Every bottle has a story

I am not a wine expert, but with each bottle I try and share with friends, I learn more. Wine is an exceptional social drink; it is the marijuana of alcoholic beverages because it must be shared. I seek to share with you my thoughts and experiences as I drink the wine in my closet, as well as my enthusiasm for the finds that come my way and the excellent values that I find. I'd love to hear your thoughts and experiences too, so please share!

Sunday, November 20, 2011

Adding to the closet

It seems I haven’t written anything here since my trip to Arizona, and there’s good reason for that. It’s not that I’ve been negligent in writing about the wines I’ve been drinking, it’s just that I haven’t been drinking all that much wine of late.

There were a couple wines, but in those few cases I was negligent because I didn’t jot down any notes. In one case I did jot down a few words. It was for a 2001 Rioja, the Aribau Cuvee Reserva, a Spanish Tempranillo about which I wrote: “Very light, almost like a Pinot. Delicious fruit.” I think I drank this wine at a tapas restaurant in Columbia, S.C., but I’m not certain. Apparently Parker rated this vintage with a 90.

I did find a Kim Crawford 2010 Sauvignon Blanc for just $11; it was an exceptional bargain as this wine usually retails for $17. It was excellent!

And there was a white from Portugal, the 2010 Casa de Vila Verde, the first white wine I’ve had from Portugal. I recall it being very fresh and delightful, but I jotted down nothing for notes.
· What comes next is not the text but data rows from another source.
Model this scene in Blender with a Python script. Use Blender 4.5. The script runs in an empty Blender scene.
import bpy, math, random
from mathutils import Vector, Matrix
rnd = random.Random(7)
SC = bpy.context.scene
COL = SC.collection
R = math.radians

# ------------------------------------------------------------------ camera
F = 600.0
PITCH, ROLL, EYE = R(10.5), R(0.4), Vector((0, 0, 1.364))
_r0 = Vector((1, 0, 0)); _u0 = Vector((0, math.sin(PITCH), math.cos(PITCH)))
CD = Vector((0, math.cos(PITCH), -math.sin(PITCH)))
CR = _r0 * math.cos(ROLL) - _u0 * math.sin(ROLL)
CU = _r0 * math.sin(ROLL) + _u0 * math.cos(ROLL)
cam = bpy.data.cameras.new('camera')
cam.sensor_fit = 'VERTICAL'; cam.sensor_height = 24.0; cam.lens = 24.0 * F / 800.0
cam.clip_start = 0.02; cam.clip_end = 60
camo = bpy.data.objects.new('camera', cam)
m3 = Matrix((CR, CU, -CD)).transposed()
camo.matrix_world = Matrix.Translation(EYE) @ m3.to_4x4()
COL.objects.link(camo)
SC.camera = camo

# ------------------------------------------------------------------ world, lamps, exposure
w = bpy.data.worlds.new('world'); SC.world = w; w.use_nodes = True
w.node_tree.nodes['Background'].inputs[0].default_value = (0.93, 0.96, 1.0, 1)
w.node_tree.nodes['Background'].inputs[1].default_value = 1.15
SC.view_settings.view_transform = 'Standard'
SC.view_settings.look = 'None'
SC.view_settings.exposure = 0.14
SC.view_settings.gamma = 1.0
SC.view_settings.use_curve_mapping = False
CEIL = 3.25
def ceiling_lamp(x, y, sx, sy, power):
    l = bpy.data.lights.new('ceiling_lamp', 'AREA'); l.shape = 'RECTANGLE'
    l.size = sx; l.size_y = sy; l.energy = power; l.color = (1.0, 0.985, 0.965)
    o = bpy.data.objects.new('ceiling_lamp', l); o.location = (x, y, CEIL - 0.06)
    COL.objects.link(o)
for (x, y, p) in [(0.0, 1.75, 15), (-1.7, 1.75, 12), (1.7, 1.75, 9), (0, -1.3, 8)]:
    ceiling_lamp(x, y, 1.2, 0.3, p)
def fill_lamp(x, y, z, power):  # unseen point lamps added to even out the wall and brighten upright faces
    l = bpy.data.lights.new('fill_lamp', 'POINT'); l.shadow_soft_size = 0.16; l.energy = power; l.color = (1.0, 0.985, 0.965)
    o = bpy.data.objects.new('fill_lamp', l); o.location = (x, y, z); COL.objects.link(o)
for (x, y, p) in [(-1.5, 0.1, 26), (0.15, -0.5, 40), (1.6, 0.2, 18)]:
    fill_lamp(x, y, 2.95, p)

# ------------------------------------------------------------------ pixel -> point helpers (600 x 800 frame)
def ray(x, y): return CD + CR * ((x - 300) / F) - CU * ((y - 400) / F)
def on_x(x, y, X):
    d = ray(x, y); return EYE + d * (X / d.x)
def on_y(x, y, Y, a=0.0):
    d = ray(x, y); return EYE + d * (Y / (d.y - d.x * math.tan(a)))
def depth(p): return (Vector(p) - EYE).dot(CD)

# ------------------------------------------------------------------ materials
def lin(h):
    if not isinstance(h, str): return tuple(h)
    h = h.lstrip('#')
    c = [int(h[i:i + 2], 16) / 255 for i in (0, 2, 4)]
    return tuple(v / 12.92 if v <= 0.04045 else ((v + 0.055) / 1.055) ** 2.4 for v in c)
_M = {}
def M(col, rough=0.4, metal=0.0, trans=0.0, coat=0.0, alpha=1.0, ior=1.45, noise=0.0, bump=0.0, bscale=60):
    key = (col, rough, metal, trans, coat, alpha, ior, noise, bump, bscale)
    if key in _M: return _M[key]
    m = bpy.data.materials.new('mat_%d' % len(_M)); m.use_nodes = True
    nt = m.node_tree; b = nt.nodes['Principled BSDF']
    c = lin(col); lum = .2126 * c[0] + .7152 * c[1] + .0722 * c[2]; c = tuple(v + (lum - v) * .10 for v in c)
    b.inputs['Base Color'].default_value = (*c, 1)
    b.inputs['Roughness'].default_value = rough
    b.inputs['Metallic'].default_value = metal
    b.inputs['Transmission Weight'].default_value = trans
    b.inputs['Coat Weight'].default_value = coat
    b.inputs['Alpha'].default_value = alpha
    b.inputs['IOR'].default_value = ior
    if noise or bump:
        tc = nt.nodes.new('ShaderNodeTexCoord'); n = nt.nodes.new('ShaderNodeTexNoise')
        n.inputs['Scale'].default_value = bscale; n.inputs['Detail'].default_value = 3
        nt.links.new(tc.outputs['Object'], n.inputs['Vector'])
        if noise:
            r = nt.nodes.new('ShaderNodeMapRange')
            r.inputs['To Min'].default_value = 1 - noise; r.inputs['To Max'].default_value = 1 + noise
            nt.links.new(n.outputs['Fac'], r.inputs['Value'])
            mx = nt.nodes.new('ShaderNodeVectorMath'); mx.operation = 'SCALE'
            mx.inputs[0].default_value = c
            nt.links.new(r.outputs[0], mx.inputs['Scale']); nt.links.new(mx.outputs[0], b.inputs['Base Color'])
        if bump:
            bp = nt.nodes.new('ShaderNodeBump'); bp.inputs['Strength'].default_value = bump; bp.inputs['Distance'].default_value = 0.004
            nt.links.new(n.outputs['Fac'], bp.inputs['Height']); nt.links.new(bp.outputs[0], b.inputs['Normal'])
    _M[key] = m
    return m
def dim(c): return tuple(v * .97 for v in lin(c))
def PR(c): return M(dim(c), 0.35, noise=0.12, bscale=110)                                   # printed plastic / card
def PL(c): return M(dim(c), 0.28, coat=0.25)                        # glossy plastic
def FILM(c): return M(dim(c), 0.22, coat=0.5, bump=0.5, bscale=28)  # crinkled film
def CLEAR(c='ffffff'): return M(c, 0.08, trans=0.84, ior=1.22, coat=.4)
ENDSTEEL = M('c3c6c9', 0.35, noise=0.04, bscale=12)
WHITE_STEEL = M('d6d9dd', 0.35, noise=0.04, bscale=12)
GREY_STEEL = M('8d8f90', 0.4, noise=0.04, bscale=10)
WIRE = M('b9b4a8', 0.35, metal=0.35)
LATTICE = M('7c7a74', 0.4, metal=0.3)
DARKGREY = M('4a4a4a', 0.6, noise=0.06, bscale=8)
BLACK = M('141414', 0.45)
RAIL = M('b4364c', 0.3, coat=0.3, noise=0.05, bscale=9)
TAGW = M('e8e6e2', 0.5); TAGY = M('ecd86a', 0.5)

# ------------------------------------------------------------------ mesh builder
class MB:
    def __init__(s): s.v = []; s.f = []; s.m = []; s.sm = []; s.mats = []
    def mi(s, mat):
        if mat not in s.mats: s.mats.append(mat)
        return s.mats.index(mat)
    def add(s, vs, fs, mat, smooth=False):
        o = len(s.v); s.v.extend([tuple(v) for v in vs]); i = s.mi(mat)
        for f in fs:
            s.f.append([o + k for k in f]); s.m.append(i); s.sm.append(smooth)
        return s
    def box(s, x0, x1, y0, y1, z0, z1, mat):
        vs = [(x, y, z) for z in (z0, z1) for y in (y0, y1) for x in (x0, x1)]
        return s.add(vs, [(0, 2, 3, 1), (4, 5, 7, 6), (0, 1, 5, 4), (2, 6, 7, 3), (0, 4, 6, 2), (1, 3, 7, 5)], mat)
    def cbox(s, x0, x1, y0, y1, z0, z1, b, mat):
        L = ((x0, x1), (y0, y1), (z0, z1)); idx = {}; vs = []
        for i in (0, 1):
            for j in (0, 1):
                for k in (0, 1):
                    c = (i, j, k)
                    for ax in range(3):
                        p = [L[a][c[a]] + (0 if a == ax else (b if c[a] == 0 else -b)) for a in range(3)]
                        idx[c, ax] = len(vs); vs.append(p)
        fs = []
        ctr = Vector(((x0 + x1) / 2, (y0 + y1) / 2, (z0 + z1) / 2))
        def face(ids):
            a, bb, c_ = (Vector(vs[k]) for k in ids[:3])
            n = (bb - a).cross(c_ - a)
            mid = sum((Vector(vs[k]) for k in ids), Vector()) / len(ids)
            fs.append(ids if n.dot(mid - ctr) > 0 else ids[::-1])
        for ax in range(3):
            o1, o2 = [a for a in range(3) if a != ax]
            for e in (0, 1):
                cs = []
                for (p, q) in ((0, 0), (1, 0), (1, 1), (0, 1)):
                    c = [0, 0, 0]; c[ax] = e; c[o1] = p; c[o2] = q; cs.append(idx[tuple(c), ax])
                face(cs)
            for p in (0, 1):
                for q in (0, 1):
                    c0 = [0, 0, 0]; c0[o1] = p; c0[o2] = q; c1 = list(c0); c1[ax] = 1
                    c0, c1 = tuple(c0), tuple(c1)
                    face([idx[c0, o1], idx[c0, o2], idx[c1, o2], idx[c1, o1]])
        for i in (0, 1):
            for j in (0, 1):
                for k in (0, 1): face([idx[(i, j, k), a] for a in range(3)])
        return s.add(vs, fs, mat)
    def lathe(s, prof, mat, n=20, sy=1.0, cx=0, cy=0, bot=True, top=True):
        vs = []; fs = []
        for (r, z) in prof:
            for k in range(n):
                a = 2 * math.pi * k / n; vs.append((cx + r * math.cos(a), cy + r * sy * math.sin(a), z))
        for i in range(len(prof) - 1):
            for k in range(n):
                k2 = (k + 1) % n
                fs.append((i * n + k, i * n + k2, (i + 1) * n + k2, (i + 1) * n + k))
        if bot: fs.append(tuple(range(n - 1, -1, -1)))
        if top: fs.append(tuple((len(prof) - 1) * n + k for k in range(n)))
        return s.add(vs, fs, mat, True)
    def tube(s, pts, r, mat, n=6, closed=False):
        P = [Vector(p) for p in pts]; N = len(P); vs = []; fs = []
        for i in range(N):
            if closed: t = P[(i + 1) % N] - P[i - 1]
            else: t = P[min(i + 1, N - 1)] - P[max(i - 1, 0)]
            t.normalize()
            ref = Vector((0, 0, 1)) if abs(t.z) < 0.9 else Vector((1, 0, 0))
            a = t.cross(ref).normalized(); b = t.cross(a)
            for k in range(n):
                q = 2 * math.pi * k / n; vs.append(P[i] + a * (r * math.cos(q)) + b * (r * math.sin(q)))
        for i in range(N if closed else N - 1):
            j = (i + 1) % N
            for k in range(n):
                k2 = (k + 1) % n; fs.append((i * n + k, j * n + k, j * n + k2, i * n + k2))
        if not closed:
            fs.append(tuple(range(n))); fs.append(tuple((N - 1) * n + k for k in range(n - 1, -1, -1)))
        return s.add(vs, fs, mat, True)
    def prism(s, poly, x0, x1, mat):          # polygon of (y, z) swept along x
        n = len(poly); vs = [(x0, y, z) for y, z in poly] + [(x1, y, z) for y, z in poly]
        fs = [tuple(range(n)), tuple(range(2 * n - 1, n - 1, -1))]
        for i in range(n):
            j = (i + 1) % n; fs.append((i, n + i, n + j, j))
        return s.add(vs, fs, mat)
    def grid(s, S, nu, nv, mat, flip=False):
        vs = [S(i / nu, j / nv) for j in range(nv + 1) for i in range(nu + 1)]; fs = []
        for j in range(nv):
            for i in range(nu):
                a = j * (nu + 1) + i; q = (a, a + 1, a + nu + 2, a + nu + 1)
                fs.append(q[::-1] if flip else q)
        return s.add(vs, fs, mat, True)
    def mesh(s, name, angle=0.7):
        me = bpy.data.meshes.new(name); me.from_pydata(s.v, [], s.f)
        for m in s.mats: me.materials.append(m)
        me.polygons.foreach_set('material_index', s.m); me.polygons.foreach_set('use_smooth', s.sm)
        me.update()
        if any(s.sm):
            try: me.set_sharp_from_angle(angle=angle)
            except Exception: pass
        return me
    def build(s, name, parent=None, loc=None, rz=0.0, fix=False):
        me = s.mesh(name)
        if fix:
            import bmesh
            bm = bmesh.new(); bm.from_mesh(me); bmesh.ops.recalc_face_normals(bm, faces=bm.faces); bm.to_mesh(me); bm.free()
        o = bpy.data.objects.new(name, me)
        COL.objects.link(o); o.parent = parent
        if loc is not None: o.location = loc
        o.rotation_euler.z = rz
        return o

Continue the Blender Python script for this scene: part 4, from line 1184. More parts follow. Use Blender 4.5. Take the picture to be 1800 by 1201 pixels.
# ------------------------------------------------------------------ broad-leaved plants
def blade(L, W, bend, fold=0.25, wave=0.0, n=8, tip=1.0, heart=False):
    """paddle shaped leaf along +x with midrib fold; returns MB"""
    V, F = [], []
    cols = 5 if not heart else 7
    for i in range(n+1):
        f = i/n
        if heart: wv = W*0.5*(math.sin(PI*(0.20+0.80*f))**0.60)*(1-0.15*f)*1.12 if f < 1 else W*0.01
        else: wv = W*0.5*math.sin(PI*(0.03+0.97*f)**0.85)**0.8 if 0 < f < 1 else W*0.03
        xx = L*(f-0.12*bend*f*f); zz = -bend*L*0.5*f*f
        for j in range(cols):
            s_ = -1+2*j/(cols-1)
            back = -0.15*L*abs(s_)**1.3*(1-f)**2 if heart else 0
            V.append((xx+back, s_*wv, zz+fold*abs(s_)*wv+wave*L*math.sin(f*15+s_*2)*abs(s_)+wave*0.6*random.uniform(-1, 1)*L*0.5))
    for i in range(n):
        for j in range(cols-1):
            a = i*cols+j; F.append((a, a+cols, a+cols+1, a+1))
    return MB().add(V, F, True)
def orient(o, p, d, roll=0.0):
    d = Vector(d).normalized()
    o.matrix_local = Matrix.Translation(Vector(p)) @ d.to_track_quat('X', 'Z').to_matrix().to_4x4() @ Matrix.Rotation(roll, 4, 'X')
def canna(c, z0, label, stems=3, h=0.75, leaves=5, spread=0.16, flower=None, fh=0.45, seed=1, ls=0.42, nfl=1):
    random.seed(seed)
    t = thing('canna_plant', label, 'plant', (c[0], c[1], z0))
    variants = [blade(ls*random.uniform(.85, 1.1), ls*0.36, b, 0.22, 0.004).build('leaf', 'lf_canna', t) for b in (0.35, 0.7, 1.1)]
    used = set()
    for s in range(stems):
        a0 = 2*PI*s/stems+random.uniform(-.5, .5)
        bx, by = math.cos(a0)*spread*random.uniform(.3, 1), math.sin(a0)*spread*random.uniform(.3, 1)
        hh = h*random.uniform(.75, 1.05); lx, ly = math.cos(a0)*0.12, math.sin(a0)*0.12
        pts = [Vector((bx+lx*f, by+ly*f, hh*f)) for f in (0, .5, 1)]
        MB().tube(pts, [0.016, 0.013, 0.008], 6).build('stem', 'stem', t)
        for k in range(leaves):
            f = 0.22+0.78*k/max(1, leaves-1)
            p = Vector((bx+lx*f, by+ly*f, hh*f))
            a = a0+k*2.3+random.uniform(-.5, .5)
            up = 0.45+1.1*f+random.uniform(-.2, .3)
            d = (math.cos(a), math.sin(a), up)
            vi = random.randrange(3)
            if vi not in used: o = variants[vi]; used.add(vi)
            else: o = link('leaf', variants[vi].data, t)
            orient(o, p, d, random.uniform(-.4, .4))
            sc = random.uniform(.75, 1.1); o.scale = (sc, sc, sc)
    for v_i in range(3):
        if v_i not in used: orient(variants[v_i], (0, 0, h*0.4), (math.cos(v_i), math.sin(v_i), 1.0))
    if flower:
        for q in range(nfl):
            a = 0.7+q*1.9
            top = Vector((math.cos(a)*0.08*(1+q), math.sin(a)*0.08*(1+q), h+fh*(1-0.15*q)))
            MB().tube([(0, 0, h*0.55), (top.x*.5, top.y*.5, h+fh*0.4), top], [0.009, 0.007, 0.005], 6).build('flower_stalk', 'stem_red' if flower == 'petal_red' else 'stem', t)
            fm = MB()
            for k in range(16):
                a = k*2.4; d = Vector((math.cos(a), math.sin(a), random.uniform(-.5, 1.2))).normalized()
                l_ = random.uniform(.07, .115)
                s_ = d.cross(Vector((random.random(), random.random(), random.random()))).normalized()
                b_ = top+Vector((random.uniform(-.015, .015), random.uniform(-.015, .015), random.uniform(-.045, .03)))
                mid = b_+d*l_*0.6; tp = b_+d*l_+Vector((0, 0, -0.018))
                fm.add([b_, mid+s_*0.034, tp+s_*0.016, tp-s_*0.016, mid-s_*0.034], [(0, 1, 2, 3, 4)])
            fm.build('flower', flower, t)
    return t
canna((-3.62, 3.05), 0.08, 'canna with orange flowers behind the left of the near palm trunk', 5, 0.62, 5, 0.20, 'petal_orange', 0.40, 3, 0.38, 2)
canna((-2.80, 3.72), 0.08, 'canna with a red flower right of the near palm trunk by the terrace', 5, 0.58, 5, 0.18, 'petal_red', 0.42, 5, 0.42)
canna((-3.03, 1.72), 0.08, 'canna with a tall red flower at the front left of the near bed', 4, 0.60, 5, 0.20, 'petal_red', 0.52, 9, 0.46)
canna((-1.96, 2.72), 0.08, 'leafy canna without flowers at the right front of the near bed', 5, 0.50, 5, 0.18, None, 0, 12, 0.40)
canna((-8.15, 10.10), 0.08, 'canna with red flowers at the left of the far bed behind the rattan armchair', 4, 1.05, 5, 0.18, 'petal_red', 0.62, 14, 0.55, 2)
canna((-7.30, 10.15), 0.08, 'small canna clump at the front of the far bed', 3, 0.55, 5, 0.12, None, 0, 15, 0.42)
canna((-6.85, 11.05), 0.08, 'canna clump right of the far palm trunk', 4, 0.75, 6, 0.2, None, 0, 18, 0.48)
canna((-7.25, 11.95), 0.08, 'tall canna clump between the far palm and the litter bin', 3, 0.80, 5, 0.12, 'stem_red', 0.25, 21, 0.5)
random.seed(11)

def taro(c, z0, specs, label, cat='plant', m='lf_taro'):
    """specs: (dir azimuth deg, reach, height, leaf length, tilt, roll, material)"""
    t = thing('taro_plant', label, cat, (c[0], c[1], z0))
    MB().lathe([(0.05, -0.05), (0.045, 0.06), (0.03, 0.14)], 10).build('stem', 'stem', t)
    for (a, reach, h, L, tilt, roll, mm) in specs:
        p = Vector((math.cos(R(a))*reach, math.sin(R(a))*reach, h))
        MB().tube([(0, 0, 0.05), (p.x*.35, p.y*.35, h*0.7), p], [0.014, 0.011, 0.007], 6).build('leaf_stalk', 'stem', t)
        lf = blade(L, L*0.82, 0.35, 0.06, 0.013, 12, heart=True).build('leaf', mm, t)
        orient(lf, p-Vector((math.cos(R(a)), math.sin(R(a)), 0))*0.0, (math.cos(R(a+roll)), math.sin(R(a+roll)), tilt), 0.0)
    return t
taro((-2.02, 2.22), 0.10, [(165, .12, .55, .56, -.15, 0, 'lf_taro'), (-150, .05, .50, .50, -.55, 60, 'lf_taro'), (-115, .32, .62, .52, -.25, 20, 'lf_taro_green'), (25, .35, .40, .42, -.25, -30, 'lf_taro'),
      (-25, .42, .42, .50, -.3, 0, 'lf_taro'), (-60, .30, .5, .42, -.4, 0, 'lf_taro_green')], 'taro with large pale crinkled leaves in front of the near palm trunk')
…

But I haven’t been completely idle. I’ve added some exciting wines to my cellar – er, closet – and some of them I expect to be drinking this Thanksgiving with family.

One addition to the closet is a 2009 Lirac, which is in the Southern Rhône, the Chateau de Segries Cuvee Reservee by Henri de Lanzac. I drank this one twice so far – once at a restaurant in Conway, S.C. and the other during a dinner with my friend Curt – but I’m afraid I didn’t take any notes. Suffice it to say that I was very impressed with this wine, considering it was just $15. Ah, but I have two more bottles and I will definitely devote a post to this exceptional find. And if you can’t wait, just go out and buy some! It’s that good!

I’ve decided I’m going to attempt to create a vertical flight – or at least as close as I can come to creating one – for Châteauneuf-du-Pape. With the exception of 2008, I have bottles going back to 2005. Even accounting for the fact that my wine cellar is a closet, these wines are age-worthy, many of them for 15 to 20 years.

My most recent additions of these are the 2009 vintage from Domaine Jean Roger, about which I know absolutely nothing (Cellar Tracker suggests you hold until at least 2014), and the basic bottling from Domaine de Cristia. This latter wine comes from a very consistent producer and the 2009 vintage was rated with a 92 and is expected to cellar through 2023. Domaine de Cristia offers some higher end Châteauneufs that are also 90+ wines, but these will cost you; the basic bottling you can find for about $32.

I also recently added a 2009 Beaujolais, the Domaine Diochon Moulin-a-Vent, which we may drink this weekend.

Some new ones for drinking right away I picked up include the 2010 vintage of the Dry Creek Vineyard Wilson Ranch dry Chenin Blanc. The 2009 vintage was such an exceptional value with its fresh, crisp taste that I thought it worth the risk to try the 2010. We shall see.

For Thanksgiving, Curt was kind enough to donate his Italian Merlot, the2009 Falesco from Umbria. This is a reasonably-price wine from a consistent producer who has offered solid wines for the past decade; this should be a decent match with turkey. We’ll also have the Gruet Blanc de Noir sparkler from New Mexico, which Wine Spectator rated as a Smart Buy recently and gave it a score of 90. Not bad for $13.

So while I may have been silent recently, there will be plenty to write about very soon!